Components and devices used in a broad spectrum of technology sectors such as health care, communications, energy and electronics are manufactured from crystalline materials. The development of advanced crystalline materials requires accurate crystal-structure data. The objective of this project is to provide critically evaluated, comprehensive crystal-structure databases that enable phase identification required for the development of advanced inorganic materials and devices depending on them. NIST designs, populates, evaluates and disseminates NIST Standard Reference Databases SRD 3 (NIST Inorganic Crystal Structure Database, ICSD). https://icsd.nist.gov/

Description

blue crystal

Impact and Customers

crystal pattern

Materials with new or improved properties are continually being developed to meet demands for increased functionality of components and devices at decreased costs. Examples of multi-million dollar industries driven by materials advances are solid-state lighting (GaN-based devices), automotive (Pt-alloy catalytic converters) and prosthetic devices (ceramic dental crowns).
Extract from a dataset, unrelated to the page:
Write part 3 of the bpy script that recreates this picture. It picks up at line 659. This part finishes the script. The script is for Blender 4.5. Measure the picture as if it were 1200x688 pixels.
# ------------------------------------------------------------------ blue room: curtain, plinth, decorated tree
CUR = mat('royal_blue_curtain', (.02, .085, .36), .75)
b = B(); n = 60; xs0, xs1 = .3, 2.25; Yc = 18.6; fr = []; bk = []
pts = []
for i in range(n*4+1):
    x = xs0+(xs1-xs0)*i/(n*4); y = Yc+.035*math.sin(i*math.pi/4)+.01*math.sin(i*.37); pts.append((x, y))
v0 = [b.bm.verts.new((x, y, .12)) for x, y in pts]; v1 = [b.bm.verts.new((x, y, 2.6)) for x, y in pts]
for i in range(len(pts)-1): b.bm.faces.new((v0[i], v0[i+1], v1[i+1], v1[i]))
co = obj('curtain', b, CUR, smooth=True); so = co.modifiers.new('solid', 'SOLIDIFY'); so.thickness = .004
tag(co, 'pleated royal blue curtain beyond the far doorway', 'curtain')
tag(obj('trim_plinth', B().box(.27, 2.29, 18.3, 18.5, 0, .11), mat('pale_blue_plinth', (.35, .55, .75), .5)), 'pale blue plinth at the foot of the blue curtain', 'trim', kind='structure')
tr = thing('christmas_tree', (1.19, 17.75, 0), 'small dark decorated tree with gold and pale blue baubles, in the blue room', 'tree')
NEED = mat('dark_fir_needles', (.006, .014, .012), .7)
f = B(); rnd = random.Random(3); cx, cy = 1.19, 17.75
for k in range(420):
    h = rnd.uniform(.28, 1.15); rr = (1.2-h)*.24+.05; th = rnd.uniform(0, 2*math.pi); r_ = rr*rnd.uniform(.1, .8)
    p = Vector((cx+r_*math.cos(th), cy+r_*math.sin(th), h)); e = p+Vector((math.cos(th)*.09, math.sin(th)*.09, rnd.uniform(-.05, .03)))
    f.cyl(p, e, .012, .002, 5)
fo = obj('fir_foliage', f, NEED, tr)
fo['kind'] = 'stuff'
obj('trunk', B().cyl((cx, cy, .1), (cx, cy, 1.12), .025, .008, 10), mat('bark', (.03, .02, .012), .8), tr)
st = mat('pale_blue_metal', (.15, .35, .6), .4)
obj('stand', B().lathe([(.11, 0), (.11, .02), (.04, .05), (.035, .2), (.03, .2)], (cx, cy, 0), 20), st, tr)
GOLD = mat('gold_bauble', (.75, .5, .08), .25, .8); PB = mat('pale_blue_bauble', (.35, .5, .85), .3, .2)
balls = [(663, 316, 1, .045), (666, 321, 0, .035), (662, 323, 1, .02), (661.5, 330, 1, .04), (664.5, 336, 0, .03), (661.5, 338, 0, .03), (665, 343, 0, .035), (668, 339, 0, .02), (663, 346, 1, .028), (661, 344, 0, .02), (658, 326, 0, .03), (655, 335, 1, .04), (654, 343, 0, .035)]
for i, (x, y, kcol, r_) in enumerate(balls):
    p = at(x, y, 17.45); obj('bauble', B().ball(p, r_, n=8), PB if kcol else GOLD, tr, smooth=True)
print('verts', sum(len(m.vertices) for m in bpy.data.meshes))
Crystalline compounds can be identified by their characteristic diffraction patterns using X-rays, neutrons and electrons. An estimated 20,000 X-ray diffractometers and a comparable number of electron microscopes are used daily in materials research and development laboratories for this purpose. The inclusion of the Material Measurement Laboratory's comprehensive crystal structure databases in diffraction instruments will greatly increase the number of materials that can be identified, improve the ability to discriminate between materials with similar structures, and is expected to result in increased instrument sales.

Customers and beneficiaries include diffraction instrument vendors (Oxford Instruments and EDAX) and materials developers and researchers in industry, academia and government.

Approach  

The NIST Inorganic Crystal Structure Database is a collection of crystal structure entries for non-organic compounds, including inorganics, ceramics, minerals, pure elements, metals, and intermetallics. The database includes structures published since 1913.  Each structure determination reported in the literature yields a separate entry in the database, and all data are recorded by experts and checked several times (in an iterative manner). NIST develops software tools for the calculation and standardization of derived data items and modules for the intelligent access of these data and provides access through modern user interfaces and networking capabilities.  The current focus is on the development of symmetry-based structure descriptors and datasets to facilitate the use of the information available in the database by machine-learning software.  

 

Major Accomplishments

ICSD: #63,483: 3-D model render. 

 

YCBO schematic

The web version of the NIST Inorganic Crystal Structure Database (SRD 3) was released in November 2019. The new online interface provides materials researchers with a user-friendly capability to search the database based on bibliographic information, chemistry, unit cell, space group, experimental settings, mineral name/group, and other derived data from expert evaluation.  This interface also incorporates many additional tools, such as 3D structure visualization, unit cell reduction, bond distance/angle calculation, powder diffraction simulation, and structure standardization, etc., which facilitate comparison of different structures and their analysis.